Joaquín Sorolla y Bastida

Valencia 1863 - Cercedilla (Madrid) 1923

By: Mónica Rodríguez Subirana

Joaquín Sorolla y Bastida was born on 27 February 1863. He was orphaned at two years old, and he and his sister Concha were taken in by their maternal aunt Isabel Bastida and her husband José Piqueres. During his time at the Teacher Training College in Valencia, Sorolla showed skill and interest in drawing, and his uncle decided to sign him up for night classes at the Valencia Craft School, where he studied under the sculptor Cayetano Capuz. Later, in 1878, he entered the San Carlos School of Fine Arts in Valencia, where he received all-round artistic training. Those years of training were fundamental for him, as it was there that he befriended Juan Antonio García del Castillo, whose father, Antonio García Peris, was a well-known photographer in Valencia in the late 19th century. Sorolla worked for him retouching photographs and Antonio García provided him with a studio where he could paint. This relationship was important for Sorolla not only because of the patronage provided by Antonio García, but also because he would marry the latter’s daughter Clotilde García del Castillo several years later.

Sorolla’s trips to Madrid were fundamental while he was training. He would visit the Prado, where he was captivated by the Spanish painting of the Golden Age, especially Velázquez, whose influence can be seen in Sorolla’s work throughout his career. At that time, he also entered national painting contests and won the Gold Medal at the Valencia Regional Exhibition with his work Nun in Prayer. The following year, 1884, he was awarded a scholarship by Valencia Provincial Council to study in Rome, and he moved there in 1885. Apart from immersing himself in the Rome art scene, Sorolla had the opportunity to visit Paris, where he discovered the international movements of the time and identified with the sensitivity of Jules Bastien-Lepage and the Nordic painters. He was in Rome at the same time as other Spanish scholars, including the Benlliure brothers (the painter José and th sculptor Mariano), Emilio Sala Francés and José Villegas y Cordero. His scholarship was extended for a year, which he spent in Assisi with Clotilde, whom he had married in Valencia in 1888. The following year, the couple moved to Madrid, where they lived from then on and where Sorolla embarked on his career as an artist. He started out with themes close to social realism, in vogue at that time, with works such as Another Marguerite!, which won the National Exhibition of Fine Arts in 1892, and Sad Inheritance!, which won the Grand Prix at the 1900 Paris World Fair. After that Sorolla turned away from social issues and focused on other aspects already present in his work, such as the beaches of Valencia and children, producing paintings bathed in light and scenes representing the joy of life.

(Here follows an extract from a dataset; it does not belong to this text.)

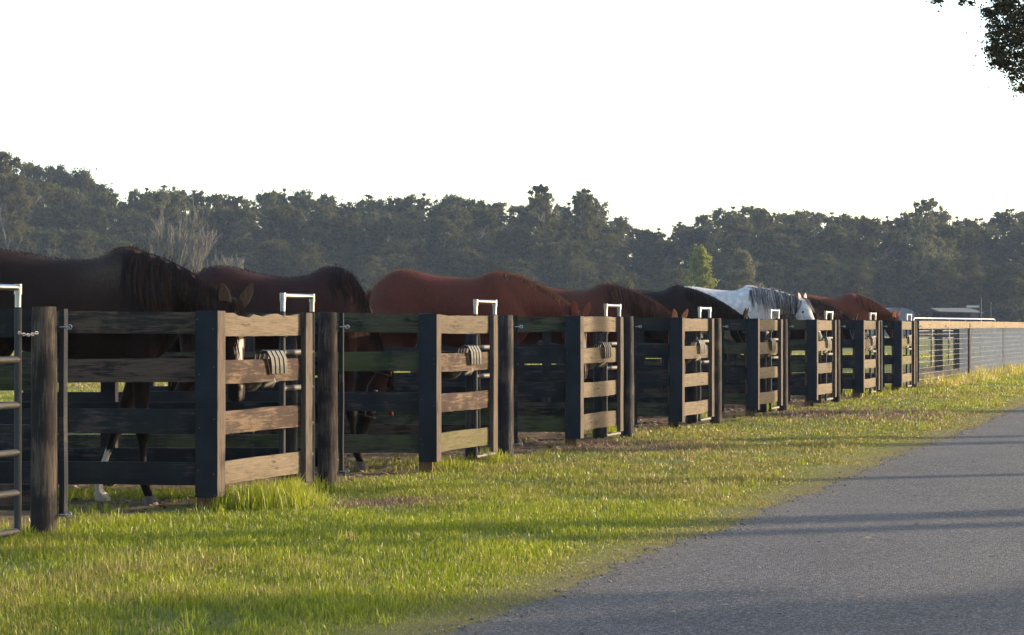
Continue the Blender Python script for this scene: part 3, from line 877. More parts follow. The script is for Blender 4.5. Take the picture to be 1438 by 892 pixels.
xs = np.concatenate([np.linspace(-600, -30, 20)[:-1], np.linspace(-30, -6, 25)[:-1], np.linspace(-6, 14, 140)[:-1], np.linspace(14, 40, 27)[:-1], np.linspace(40, 600, 20)])
ys = np.concatenate([np.linspace(-60, 4, 10)[:-1], np.linspace(4, 30, 180)[:-1], np.linspace(30, 70, 60)[:-1], np.linspace(70, 620, 24)])
def gz(X, Y):
    near = np.exp(-(np.maximum(0, Y-30)/25)**2)
    off = X - (-.20 + (Y-6.843)*.3694)
    lawn = 1/(1+np.exp(np.clip((off+.6)*9, -40, 40))); under = 1/(1+np.exp(np.clip(-(off-.32)*14, -40, 40)))       # bumps only on the grass side
    z = (nf(X, Y, .9, 3)*.012 + nf(X, Y, 4.0, 4)*.006)*near*lawn
    return z + .0015 - .014*under
grid_sheet('ground', xs, ys, gz, ground_mat(), kind='structure', label='green turf verge and paddock with trodden dirt in the stalls')

def asphalt():
    m = NT('asphalt')
    tc = m.new('ShaderNodeTexCoord'); v = tc.outputs['Object']
    n1 = m.noise(v, .5, 5, .6); n3 = m.noise(v, 140, 3, .8); n4 = m.noise(v, 14, 5, .7)
    vo = m.new('ShaderNodeTexVoronoi'); vo.inputs['Scale'].default_value = 120; m.link(v, vo.inputs['Vector'])
    c = m.mix(m.g(n1, .35, .65), (.038,.034,.041), (.062,.055,.062))
    cell = m.new('ShaderNodeSeparateColor'); m.link(vo.outputs['Color'], cell.inputs[0])
    c = m.mix(m.ramp(cell.outputs[0], [(.0, (0,0,0)), (.50, (0,0,0)), (1.0, (1,1,1))]), c, (.24,.215,.215))
    c = m.mix(m.ramp(cell.outputs[1], [(.0, (.85,.85,.85)), (.30, (0,0,0)), (1.0, (0,0,0))]), c, (.018,.017,.02))
    n6 = m.noise(v, 1.6, 6, .65)
    c = m.mix(m.math('MULTIPLY', m.g(n6, .50, .66), .38), c, (.030,.028,.032))
    c = m.mix(m.math('MULTIPLY', m.ramp(n6, [(.32, (1,1,1)), (.45, (0,0,0))]), .22), c, (.15,.135,.125))
    c = m.mix(m.math('MULTIPLY', m.g(n3, .4, .65), .5), c, (.025,.025,.028))
    c = m.mix(m.math('MULTIPLY', m.g(n4, .62, .75), .35), c, (.12,.10,.085))
    ea = m.new('ShaderNodeAttribute'); ea.attribute_name = 'Edge'
    c = m.mix(m.math('MULTIPLY', ea.outputs['Fac'], m.g(n4, .30, .62)), c, (.13,.105,.07))
    m.base(c); m.rough(.85); m.b.inputs['Specular IOR Level'].default_value = .3
    h = m.math('SUBTRACT', m.math('MULTIPLY', n3, .6), vo.outputs['Distance'])
    m.bump(h, .9, .010); return m.m
# road sheet with a ragged edge
ysr = np.concatenate([np.linspace(-30, 4, 20)[:-1], np.arange(4, 40, .04), np.linspace(40, 400, 300)])
rowsx = []
edge = -.20 + (ysr-6.843)*.3694 + (fbm2(ysr, ysr*0, 1.3, 5, 5)-.5)*.22 + (fbm2(ysr, ysr*0+3, 9, 8, 3)-.5)*.12 - .10*np.exp(-np.maximum(0, ysr-6.5)/1.5)
cross = np.array([0, .02, .2, .45, 1.5, 4.0, 7.0])
V = [];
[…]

Those scenes would earn him world fame, particularly thanks to his international solo shows in Paris (1906), Berlin, Dusseldorf and Cologne (1907), London (1908), New York, Buffalo and Boston (1909), Chicago and St. Louis (1911). The 1908 exhibition in London was also life changing for Sorolla’s artistic career, as it was there that he met Archer Milton Huntington, a North-American patron of the arts. Apart from organising his exhibitions in the US in 1909 and 1911, Huntington gave Sorolla the most important commission of his career: to decorate the library of the Hispanic Society of America. Between 1912 and 1919, Sorolla painted a series of panels for it, depicting different Spanish regions with their characters and typical activities. The physical effort involved affected his health, and shortly after finishing it, on 17 June 1920, he had a stroke in his garden while he was painting The Portrait of Mrs. López de Ayala. Sorolla never recovered from the stroke and died at his daughter María’s house in Cercedilla on 10 August 1923. In 1914 he was made a full member of the San Fernando Academy of Fine Arts, where he also taught Composition and Colour. The Sorolla Museum was opened in 1932 thanks to the support of his widow Clotilde García, at the house that they had bought in 1905.